What does that mean? The next verse makes it clear, 39 But this spake he of the Spirit, which they that believe on him should receive: The spirit of the living God, that is a sure fire way to fill the emptiness inside. Instead of a void, the Holy Spirit will fill you to overflowing. Instead of darkness, vacancy, and death, the fruit of the spirit, love, joy, peace, longsuffering, gentleness, goodness, faith, meekness, temperance, those will be produced in your life. That’s not even close to being a fair comparison. Why would you ever want to choose anything else?

Does the Bible teach that we have a God-shaped hole? Not in those words. There is no chapter and verse you can turn to and find a single convenient quote that encapsulates that idea. However, the Bible does clearly teach, the world around us demonstrates, and our own lives no doubt reveal to us that in us there is something we cannot satisfy. The shape is not important. What matters is that we are unable to come up with a satisfactory solution on our own. Solomon knew this, and his best efforts came up short. David knew this, and he sought to the Lord for satisfaction. And Christ knew that all who heard Him felt this void, and that all needed the living water that He alone could provide.

You can choose Christ.
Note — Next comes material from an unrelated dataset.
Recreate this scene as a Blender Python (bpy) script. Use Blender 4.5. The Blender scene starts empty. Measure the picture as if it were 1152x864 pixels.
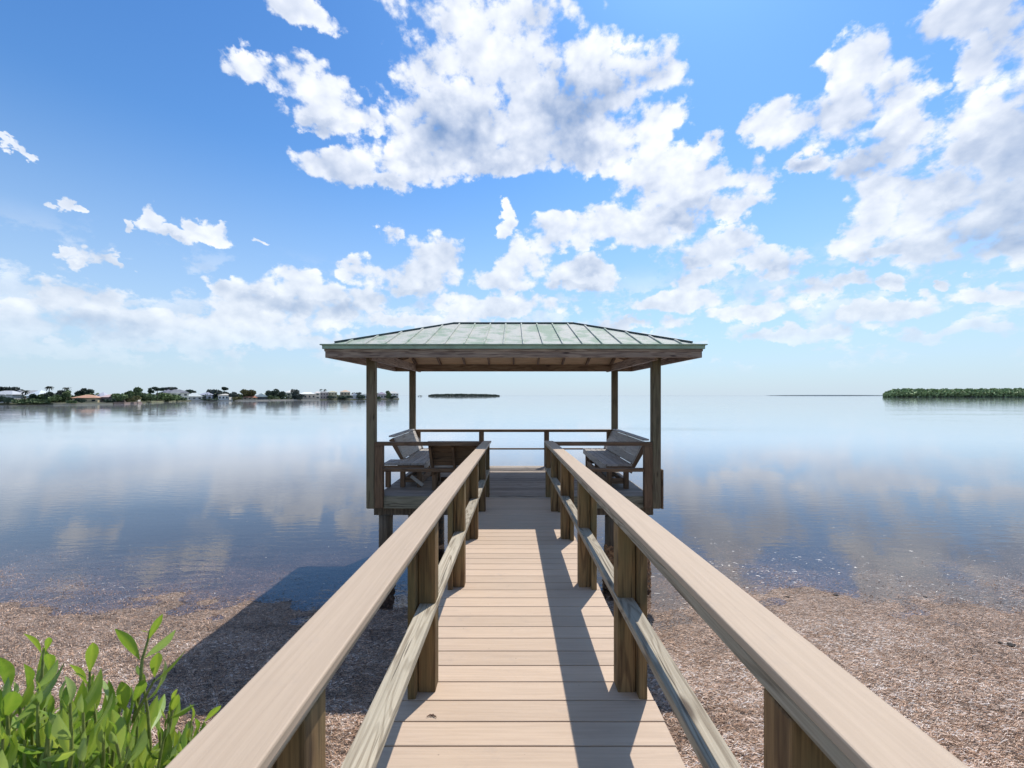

You can choose to have the Holy Spirit dwell within you, and fill that void. Or you can choose the things of this life. I warn you though, that only one way brings satisfaction. What this world offers are like those packing peanuts I mentioned to start. They may provide temporary void fill, but in the end they are simply garbage that gets in the way. Only God can repair what is broken. Only He can restore what is missing. Only God can fill the hole in your heart.